For a period of four months in 1982, the most striking element in the crowded, concrete landscape of New York City’s downtown financial district was a pristine two-acre rectangular field of golden wheat.
Planted, maintained, and ultimately harvested by the Hungarian-born conceptual artist Agnes Denes, Wheatfield stood on what had been a vacant landfill on the Battery Park waterfront, in the shadow of the World Trade Center and looking out at the Statue of Liberty in New York Harbor. The result was undeniably beautiful –– a perfectly simple pastoral space existing in one of the most unlikely locations on the planet.
In one of the best photographs documenting the project, the frame is split in two between the bright golden wheat in the foreground and drab brownish gray buildings of the financial district fading from focus in the background, with the garbage-strewn remnants of the landfill in the thin space between them. At the center of the frame, Denes stands in the middle of her wheat, wearing blue jeans and a color short sleeve shirt.

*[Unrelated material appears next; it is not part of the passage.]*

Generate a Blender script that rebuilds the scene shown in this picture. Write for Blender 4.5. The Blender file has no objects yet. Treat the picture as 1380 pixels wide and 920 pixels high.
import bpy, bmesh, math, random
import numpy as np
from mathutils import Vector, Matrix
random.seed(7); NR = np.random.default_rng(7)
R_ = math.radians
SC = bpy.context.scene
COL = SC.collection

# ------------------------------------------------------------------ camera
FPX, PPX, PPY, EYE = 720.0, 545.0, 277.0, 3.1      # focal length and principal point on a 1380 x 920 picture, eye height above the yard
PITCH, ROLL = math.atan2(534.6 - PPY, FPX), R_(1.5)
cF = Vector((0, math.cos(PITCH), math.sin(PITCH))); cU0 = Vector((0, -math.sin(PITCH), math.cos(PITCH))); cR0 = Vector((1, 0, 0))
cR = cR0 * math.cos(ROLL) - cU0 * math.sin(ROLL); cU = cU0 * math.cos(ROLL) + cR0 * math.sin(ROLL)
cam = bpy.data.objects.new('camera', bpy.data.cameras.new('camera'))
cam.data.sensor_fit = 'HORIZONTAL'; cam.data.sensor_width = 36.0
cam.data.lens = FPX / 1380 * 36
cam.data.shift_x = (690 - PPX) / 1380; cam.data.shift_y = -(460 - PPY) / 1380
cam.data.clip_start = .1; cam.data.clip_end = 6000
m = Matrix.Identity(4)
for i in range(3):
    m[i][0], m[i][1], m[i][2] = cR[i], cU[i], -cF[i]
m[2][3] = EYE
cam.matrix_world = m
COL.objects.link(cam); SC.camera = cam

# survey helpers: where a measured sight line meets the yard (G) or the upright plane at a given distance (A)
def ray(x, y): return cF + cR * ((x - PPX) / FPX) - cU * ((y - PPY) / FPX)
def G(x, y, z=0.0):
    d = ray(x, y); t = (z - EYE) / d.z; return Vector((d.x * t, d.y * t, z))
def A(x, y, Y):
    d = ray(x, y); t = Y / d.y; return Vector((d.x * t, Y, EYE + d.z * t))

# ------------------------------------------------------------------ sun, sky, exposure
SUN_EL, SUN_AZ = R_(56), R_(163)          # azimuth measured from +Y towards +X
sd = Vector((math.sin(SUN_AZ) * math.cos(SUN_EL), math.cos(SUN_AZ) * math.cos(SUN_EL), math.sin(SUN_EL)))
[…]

Holding a tall wooden staff and gazing into the distance, she strikes a powerful stance reminiscent of Soviet propaganda images of the farmer as revolutionary, a reminder that the project’s full title is Wheatfield - A Confrontation.
According to Denes’ own writing, planting such a simple and elemental crop as wheat on land worth $4.5 billion was intended as a universal symbol that “called attention to our misplaced priorities,” referring to world hunger, land use, and the role of commerce, among other global issues. In a more basic sense, however, the most glaring confrontation in the many images of the project is the visual confrontation between the farm and the city, and which side feels more natural in its ownership of the space. Yet whether cast alongside a landfill, the Statue of Liberty, or some of the most towering buildings that human beings have ever constructed, the most pure and beautiful element in every photograph always remains the pristine expanse of golden wheat.